CEEK Profiles: Meet Chris King


This week, we’re highlighting CEEK’s Chief Learning Provocateur, Chris King. Chris will be taking on the blog next week. For now: Meet Chris!

Can you tell us about what it means to be CEEK’s Chief Learning Provocateur?
I am the learning and development guy in a sea of creative and coach-y types. That means that my 20+ years of experience in learning and development is put to use changing behavior in the workplace. With CEEK’s focus on organizational design and changing culture, training is an important component.

How did you get into the field?
I started as a defense analyst in the post-Cold War defense industry, which was not a great time to be in the field: no money and dead-end contracts. About that time, my college roommate was setting up training department in a start-up. He called, said it would be a good fit, and offered me a raise I couldn’t refuse. Fortunately, he was right—training was a good fit for me. I started training folks on Microsoft products, and then the start-up decided not to do training anymore. I left that organization behind, but stayed with learning and development by moving into training in the financial services industry. Technology was really changing how we work. (“Sir, you will have to set the mouse down. Pointing it at the screen and clicking it doesn’t do anything.”) The financial advisors I was training were used to getting their information in the newspaper. Now, they had real time access to quotes from every stock in every market, past performance reports, mathematical models of performance. It was almost magic to some of them.
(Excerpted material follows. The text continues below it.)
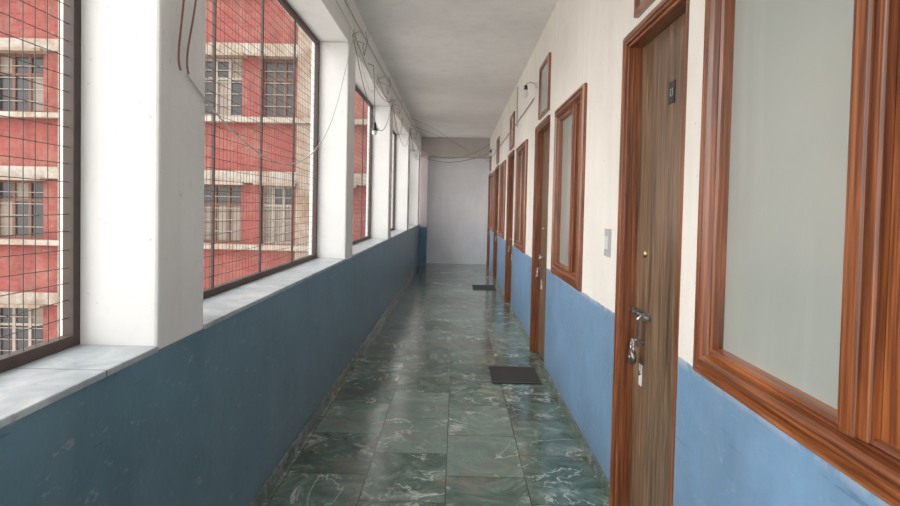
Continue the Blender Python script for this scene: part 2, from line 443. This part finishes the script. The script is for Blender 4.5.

I covered a lot of ground through the dot com bubble, at an e-commerce start-up, then with some government agencies, over to GEICO and a management consulting firm. I eventually moved more firmly into the federal sector. This led to a great run at SRA, where I had the opportunity help government clients with a wide variety of learning and development challenges. Eventually, I wound up at CEEK because I believe in its mission and am glad to bring all my experience to bear helping our clients with their needs.

What are you working on now?
I’m producing a series of training solutions for a client who has to satisfy mission-critical, audit-based compliance needs and I’m also helping Steve develop a workshop for his book, Navigate Chaos. I’m also discovering that instructional design is not where I get a lot of energy from these days. (More on this next week.)

So what’s next for you then?
I want to continue my shift from instructional design to a more strategic focus on Learning and Development challenges, and expand my facilitation skills and qualifications. Basically, build fewer courses, start doing more “other stuff.” I’m enrolled in a facilitation certificate program for the Lego Serious Play methodology which I should complete in February. I also want to get a solid performance support implementation under way. Performance support is all about moving the learning in an organization as close to the workflow as possible, giving weight to what people have to DO over what they need to KNOW. The Five Moments of Learning Need is an exciting new framework for changing behavior on the job, and I look forward to digging into this more.

Any final words for readers?
When I was independent consultant, my motto was “Get stuff done.” That’s a theme that runs through my career. CEEK is giving me the chance to get stuff done in new venues and with a new focus on organizational wellness. Organizations that are looking to redefine wellness and change, to get more healthy and productive, absolutely need to change behavior and attitudes on the job. Ultimately, behavior change is the desired result of any learning and development intervention and with CEEK I get amazing opportunities to practice my craft to get these outcomes for our clients.